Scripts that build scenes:

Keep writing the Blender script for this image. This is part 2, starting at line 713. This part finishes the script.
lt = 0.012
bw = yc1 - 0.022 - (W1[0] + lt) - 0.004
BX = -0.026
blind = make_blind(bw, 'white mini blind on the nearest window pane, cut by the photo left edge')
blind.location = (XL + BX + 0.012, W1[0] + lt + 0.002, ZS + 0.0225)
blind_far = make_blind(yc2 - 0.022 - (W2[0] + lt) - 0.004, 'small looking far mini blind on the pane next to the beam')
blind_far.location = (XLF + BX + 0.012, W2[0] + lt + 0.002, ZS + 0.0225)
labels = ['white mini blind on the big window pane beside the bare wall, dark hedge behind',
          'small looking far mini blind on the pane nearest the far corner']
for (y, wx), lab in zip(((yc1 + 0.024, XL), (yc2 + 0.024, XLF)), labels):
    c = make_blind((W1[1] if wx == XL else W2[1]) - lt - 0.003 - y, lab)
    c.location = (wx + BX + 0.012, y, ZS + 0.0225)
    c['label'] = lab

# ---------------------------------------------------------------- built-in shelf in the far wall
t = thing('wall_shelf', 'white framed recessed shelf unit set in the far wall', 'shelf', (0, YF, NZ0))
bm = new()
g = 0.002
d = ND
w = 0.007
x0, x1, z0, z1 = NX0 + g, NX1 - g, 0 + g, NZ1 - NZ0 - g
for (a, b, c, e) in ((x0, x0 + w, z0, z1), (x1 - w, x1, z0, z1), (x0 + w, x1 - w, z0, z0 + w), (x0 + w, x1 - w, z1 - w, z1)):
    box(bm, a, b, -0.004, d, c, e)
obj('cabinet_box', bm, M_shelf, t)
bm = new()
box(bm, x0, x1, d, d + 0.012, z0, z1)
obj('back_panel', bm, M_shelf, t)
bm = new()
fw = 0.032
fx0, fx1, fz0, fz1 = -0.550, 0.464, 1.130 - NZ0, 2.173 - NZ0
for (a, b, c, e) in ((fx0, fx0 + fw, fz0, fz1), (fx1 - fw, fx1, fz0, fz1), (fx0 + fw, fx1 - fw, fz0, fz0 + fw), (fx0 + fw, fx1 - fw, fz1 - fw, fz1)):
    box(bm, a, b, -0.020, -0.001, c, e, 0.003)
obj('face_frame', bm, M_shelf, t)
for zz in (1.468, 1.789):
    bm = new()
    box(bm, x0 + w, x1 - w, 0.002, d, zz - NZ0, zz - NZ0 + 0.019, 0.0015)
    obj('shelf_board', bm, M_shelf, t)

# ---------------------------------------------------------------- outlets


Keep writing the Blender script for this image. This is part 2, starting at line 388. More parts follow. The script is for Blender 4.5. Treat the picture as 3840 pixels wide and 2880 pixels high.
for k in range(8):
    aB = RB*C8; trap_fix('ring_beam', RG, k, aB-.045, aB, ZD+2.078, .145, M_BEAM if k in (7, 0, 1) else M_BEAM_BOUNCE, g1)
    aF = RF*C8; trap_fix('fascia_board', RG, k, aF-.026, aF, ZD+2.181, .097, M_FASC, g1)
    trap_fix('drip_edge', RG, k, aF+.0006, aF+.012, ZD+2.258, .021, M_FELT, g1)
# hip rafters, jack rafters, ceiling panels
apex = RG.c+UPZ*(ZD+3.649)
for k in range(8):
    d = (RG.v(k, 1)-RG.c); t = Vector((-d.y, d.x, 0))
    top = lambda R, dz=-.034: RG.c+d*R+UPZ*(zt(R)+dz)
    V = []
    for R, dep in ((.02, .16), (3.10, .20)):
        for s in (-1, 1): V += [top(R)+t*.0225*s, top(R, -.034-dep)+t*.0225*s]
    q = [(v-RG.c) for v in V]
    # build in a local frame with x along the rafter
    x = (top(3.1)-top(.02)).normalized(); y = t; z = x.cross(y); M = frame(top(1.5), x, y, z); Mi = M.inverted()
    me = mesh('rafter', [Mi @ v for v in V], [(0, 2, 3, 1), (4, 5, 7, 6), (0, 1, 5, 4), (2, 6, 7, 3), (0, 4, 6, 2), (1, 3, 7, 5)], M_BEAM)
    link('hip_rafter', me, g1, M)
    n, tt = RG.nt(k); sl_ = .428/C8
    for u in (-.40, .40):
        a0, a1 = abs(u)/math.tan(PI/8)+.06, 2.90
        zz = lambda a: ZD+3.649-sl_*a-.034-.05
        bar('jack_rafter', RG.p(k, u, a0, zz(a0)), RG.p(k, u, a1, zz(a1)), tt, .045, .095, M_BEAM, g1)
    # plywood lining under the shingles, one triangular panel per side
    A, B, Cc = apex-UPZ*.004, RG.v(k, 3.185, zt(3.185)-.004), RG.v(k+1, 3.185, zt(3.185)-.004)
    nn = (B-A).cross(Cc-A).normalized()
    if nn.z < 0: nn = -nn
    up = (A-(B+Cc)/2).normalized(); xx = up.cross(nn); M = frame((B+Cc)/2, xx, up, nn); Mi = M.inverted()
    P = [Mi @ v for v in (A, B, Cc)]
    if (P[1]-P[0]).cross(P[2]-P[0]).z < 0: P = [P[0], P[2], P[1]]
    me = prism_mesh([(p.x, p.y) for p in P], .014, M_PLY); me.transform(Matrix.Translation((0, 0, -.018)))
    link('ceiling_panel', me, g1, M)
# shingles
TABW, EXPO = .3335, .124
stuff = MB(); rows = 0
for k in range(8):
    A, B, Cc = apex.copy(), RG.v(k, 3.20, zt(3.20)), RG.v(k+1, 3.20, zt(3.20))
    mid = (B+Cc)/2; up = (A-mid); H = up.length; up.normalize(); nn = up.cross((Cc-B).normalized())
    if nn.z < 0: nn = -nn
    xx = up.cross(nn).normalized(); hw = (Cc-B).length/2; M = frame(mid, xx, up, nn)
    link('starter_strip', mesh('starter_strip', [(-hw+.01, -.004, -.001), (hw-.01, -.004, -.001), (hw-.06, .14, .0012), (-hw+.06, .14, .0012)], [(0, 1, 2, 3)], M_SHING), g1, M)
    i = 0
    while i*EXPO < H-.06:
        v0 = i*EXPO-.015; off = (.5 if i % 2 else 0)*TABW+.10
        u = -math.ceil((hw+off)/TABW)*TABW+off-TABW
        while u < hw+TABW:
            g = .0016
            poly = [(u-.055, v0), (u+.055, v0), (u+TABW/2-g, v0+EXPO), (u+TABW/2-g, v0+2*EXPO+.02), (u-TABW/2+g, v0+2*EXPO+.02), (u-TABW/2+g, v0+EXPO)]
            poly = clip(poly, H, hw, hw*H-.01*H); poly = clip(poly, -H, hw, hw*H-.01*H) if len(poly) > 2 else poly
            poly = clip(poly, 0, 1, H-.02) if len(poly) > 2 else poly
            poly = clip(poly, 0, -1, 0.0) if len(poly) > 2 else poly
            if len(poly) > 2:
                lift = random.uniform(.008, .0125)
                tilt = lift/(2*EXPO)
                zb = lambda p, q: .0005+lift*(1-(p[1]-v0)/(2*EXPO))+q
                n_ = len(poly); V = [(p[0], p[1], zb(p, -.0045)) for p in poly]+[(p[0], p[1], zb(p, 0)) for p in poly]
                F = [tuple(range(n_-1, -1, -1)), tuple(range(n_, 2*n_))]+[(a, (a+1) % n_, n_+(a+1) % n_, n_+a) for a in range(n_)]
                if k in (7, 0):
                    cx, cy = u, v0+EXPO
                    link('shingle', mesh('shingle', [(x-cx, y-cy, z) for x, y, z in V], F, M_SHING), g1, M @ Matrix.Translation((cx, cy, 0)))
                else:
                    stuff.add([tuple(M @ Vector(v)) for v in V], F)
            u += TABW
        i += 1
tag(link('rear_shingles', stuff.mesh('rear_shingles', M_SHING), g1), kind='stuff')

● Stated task
Print every entry exactly as written.

● Solution for this task
Keep writing the Blender script for this image. This is part 2, starting at line 713. This part finishes the script.
lt = 0.012
bw = yc1 - 0.022 - (W1[0] + lt) - 0.004
BX = -0.026
blind = make_blind(bw, 'white mini blind on the nearest window pane, cut by the photo left edge')
blind.location = (XL + BX + 0.012, W1[0] + lt + 0.002, ZS + 0.0225)
blind_far = make_blind(yc2 - 0.022 - (W2[0] + lt) - 0.004, 'small looking far mini blind on the pane next to the beam')
blind_far.location = (XLF + BX + 0.012, W2[0] + lt + 0.002, ZS + 0.0225)
labels = ['white mini blind on the big window pane beside the bare wall, dark hedge behind',
          'small looking far mini blind on the pane nearest the far corner']
for (y, wx), lab in zip(((yc1 + 0.024, XL), (yc2 + 0.024, XLF)), labels):
    c = make_blind((W1[1] if wx == XL else W2[1]) - lt - 0.003 - y, lab)
    c.location = (wx + BX + 0.012, y, ZS + 0.0225)
    c['label'] = lab

# ---------------------------------------------------------------- built-in shelf in the far wall
t = thing('wall_shelf', 'white framed recessed shelf unit set in the far wall', 'shelf', (0, YF, NZ0))
bm = new()
g = 0.002
d = ND
w = 0.007
x0, x1, z0, z1 = NX0 + g, NX1 - g, 0 + g, NZ1 - NZ0 - g
for (a, b, c, e) in ((x0, x0 + w, z0, z1), (x1 - w, x1, z0, z1), (x0 + w, x1 - w, z0, z0 + w), (x0 + w, x1 - w, z1 - w, z1)):
    box(bm, a, b, -0.004, d, c, e)
obj('cabinet_box', bm, M_shelf, t)
bm = new()
box(bm, x0, x1, d, d + 0.012, z0, z1)
obj('back_panel', bm, M_shelf, t)
bm = new()
fw = 0.032
fx0, fx1, fz0, fz1 = -0.550, 0.464, 1.130 - NZ0, 2.173 - NZ0
for (a, b, c, e) in ((fx0, fx0 + fw, fz0, fz1), (fx1 - fw, fx1, fz0, fz1), (fx0 + fw, fx1 - fw, fz0, fz0 + fw), (fx0 + fw, fx1 - fw, fz1 - fw, fz1)):
    box(bm, a, b, -0.020, -0.001, c, e, 0.003)
obj('face_frame', bm, M_shelf, t)
for zz in (1.468, 1.789):
    bm = new()
    box(bm, x0 + w, x1 - w, 0.002, d, zz - NZ0, zz - NZ0 + 0.019, 0.0015)
    obj('shelf_board', bm, M_shelf, t)

# ---------------------------------------------------------------- outlets


Keep writing the Blender script for this image. This is part 2, starting at line 388. More parts follow. The script is for Blender 4.5. Treat the picture as 3840 pixels wide and 2880 pixels high.
for k in range(8):
    aB = RB*C8; trap_fix('ring_beam', RG, k, aB-.045, aB, ZD+2.078, .145, M_BEAM if k in (7, 0, 1) else M_BEAM_BOUNCE, g1)
    aF = RF*C8; trap_fix('fascia_board', RG, k, aF-.026, aF, ZD+2.181, .097, M_FASC, g1)
    trap_fix('drip_edge', RG, k, aF+.0006, aF+.012, ZD+2.258, .021, M_FELT, g1)
# hip rafters, jack rafters, ceiling panels
apex = RG.c+UPZ*(ZD+3.649)
for k in range(8):
    d = (RG.v(k, 1)-RG.c); t = Vector((-d.y, d.x, 0))
    top = lambda R, dz=-.034: RG.c+d*R+UPZ*(zt(R)+dz)
    V = []
    for R, dep in ((.02, .16), (3.10, .20)):
        for s in (-1, 1): V += [top(R)+t*.0225*s, top(R, -.034-dep)+t*.0225*s]
    q = [(v-RG.c) for v in V]
    # build in a local frame with x along the rafter
    x = (top(3.1)-top(.02)).normalized(); y = t; z = x.cross(y); M = frame(top(1.5), x, y, z); Mi = M.inverted()
    me = mesh('rafter', [Mi @ v for v in V], [(0, 2, 3, 1), (4, 5, 7, 6), (0, 1, 5, 4), (2, 6, 7, 3), (0, 4, 6, 2), (1, 3, 7, 5)], M_BEAM)
    link('hip_rafter', me, g1, M)
    n, tt = RG.nt(k); sl_ = .428/C8
    for u in (-.40, .40):
        a0, a1 = abs(u)/math.tan(PI/8)+.06, 2.90
        zz = lambda a: ZD+3.649-sl_*a-.034-.05
        bar('jack_rafter', RG.p(k, u, a0, zz(a0)), RG.p(k, u, a1, zz(a1)), tt, .045, .095, M_BEAM, g1)
    # plywood lining under the shingles, one triangular panel per side
    A, B, Cc = apex-UPZ*.004, RG.v(k, 3.185, zt(3.185)-.004), RG.v(k+1, 3.185, zt(3.185)-.004)
    nn = (B-A).cross(Cc-A).normalized()
    if nn.z < 0: nn = -nn
    up = (A-(B+Cc)/2).normalized(); xx = up.cross(nn); M = frame((B+Cc)/2, xx, up, nn); Mi = M.inverted()
    P = [Mi @ v for v in (A, B, Cc)]
    if (P[1]-P[0]).cross(P[2]-P[0]).z < 0: P = [P[0], P[2], P[1]]
    me = prism_mesh([(p.x, p.y) for p in P], .014, M_PLY); me.transform(Matrix.Translation((0, 0, -.018)))
    link('ceiling_panel', me, g1, M)
# shingles
TABW, EXPO = .3335, .124
stuff = MB(); rows = 0
for k in range(8):
    A, B, Cc = apex.copy(), RG.v(k, 3.20, zt(3.20)), RG.v(k+1, 3.20, zt(3.20))
    mid = (B+Cc)/2; up = (A-mid); H = up.length; up.normalize(); nn = up.cross((Cc-B).normalized())
    if nn.z < 0: nn = -nn
    xx = up.cross(nn).normalized(); hw = (Cc-B).length/2; M = frame(mid, xx, up, nn)
    link('starter_strip', mesh('starter_strip', [(-hw+.01, -.004, -.001), (hw-.01, -.004, -.001), (hw-.06, .14, .0012), (-hw+.06, .14, .0012)], [(0, 1, 2, 3)], M_SHING), g1, M)
    i = 0
    while i*EXPO < H-.06:
        v0 = i*EXPO-.015; off = (.5 if i % 2 else 0)*TABW+.10
        u = -math.ceil((hw+off)/TABW)*TABW+off-TABW
        while u < hw+TABW:
            g = .0016
            poly = [(u-.055, v0), (u+.055, v0), (u+TABW/2-g, v0+EXPO), (u+TABW/2-g, v0+2*EXPO+.02), (u-TABW/2+g, v0+2*EXPO+.02), (u-TABW/2+g, v0+EXPO)]
            poly = clip(poly, H, hw, hw*H-.01*H); poly = clip(poly, -H, hw, hw*H-.01*H) if len(poly) > 2 else poly
            poly = clip(poly, 0, 1, H-.02) if len(poly) > 2 else poly
            poly = clip(poly, 0, -1, 0.0) if len(poly) > 2 else poly
            if len(poly) > 2:
                lift = random.uniform(.008, .0125)
                tilt = lift/(2*EXPO)
                zb = lambda p, q: .0005+lift*(1-(p[1]-v0)/(2*EXPO))+q
                n_ = len(poly); V = [(p[0], p[1], zb(p, -.0045)) for p in poly]+[(p[0], p[1], zb(p, 0)) for p in poly]
                F = [tuple(range(n_-1, -1, -1)), tuple(range(n_, 2*n_))]+[(a, (a+1) % n_, n_+(a+1) % n_, n_+a) for a in range(n_)]
                if k in (7, 0):
                    cx, cy = u, v0+EXPO
                    link('shingle', mesh('shingle', [(x-cx, y-cy, z) for x, y, z in V], F, M_SHING), g1, M @ Matrix.Translation((cx, cy, 0)))
                else:
                    stuff.add([tuple(M @ Vector(v)) for v in V], F)
            u += TABW
        i += 1
tag(link('rear_shingles', stuff.mesh('rear_shingles', M_SHING), g1), kind='stuff')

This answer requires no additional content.